Mesquita diz que “é natural”, em uma
democracia, o Legislativo participar da tomada de decisões sobre a agenda, mas
que não é tarefa dele executar o orçamento. Estudos mostram que a interferência
orçamentária no Brasil é maior do que em outros países. “Não é papel do
Legislativo ser ordenador de despesa. Se o Legislativo quer ser ordenador, ele
tem que ser capaz de ser responsabilizado também”, afirma.
A discussão sobre ajuste tem se concentrado
na pressão do Legislativo por corte de gastos do Executivo, mas é preciso
também cobrar “responsabilidade legislativa”, defende Mesquita. Para ela, a
demora na votação do orçamento de 2025 - aprovado em março, com três meses de
atraso - precisa ser lembrada, diante das queixas de congressistas sobre o
ritmo da execução. “Não se pode dizer que o governo está sendo negligente, como
se estivesse executando o orçamento há seis meses”, observa.
“Temos o Executivo afirmando que ‘está
defendendo os pobres, enquanto o Congresso está defendendo os ricos’. É
esperado [o discurso], num contexto em que o governo tenta justificar por que
ele não está entregando tanto quanto gostaria. Do outro lado, há um Congresso
que só se preocupa com os seus interesses e se exime. Historicamente, o eleitor
não atribui esse tipo de responsabilidade [orçamentária] ao Poder Legislativo.”
Apesar das críticas, a cientista política diz
que é preciso relativizar afirmações como a de que o Congresso estaria
praticando “chantagem”, porque são atribuições dele fiscalizar o Executivo e
discutir leis. “Nas derrubadas de vetos e outras questões, não acho que dê para
dizer que o Legislativo esteja extrapolando suas prerrogativas e funções
constitucionais. Alguém pode ficar insatisfeito, mas não é igual a dizer que o
processo democrático esteja sendo deturpado.”

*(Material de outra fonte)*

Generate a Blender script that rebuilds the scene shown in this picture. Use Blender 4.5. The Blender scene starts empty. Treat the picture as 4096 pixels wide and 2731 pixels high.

Para ela, contudo, é difícil apontar saídas
institucionais. “Não sei se existe algo que o governo possa fazer para reverter
isso. Ou melhor, até existe: fazer como o governo Bolsonaro e abrir mão de ter
agenda. Mas essa é uma das diferenças importantes de um governo para o outro.”
A aprovação, pelo Congresso, do aumento no
número de deputados é algo “sintomático, sobretudo, do corporativismo”, segundo
Mesquita. A medida também expôs contradição com a demanda por corte de gastos e
desconexão com a opinião pública. Uma pesquisa do instituto Datafolha apontou
que 76% dos brasileiros são contra a ampliação de cadeiras, de 513 para 531.
“Se esse aumento tivesse como objetivo
resolver a questão da proporcionalidade entre a representação política e a
população dos Estados, seria adequado. Mas isso não está acontecendo. A nova
bancada vai ser ainda mais desproporcional do que a atual.”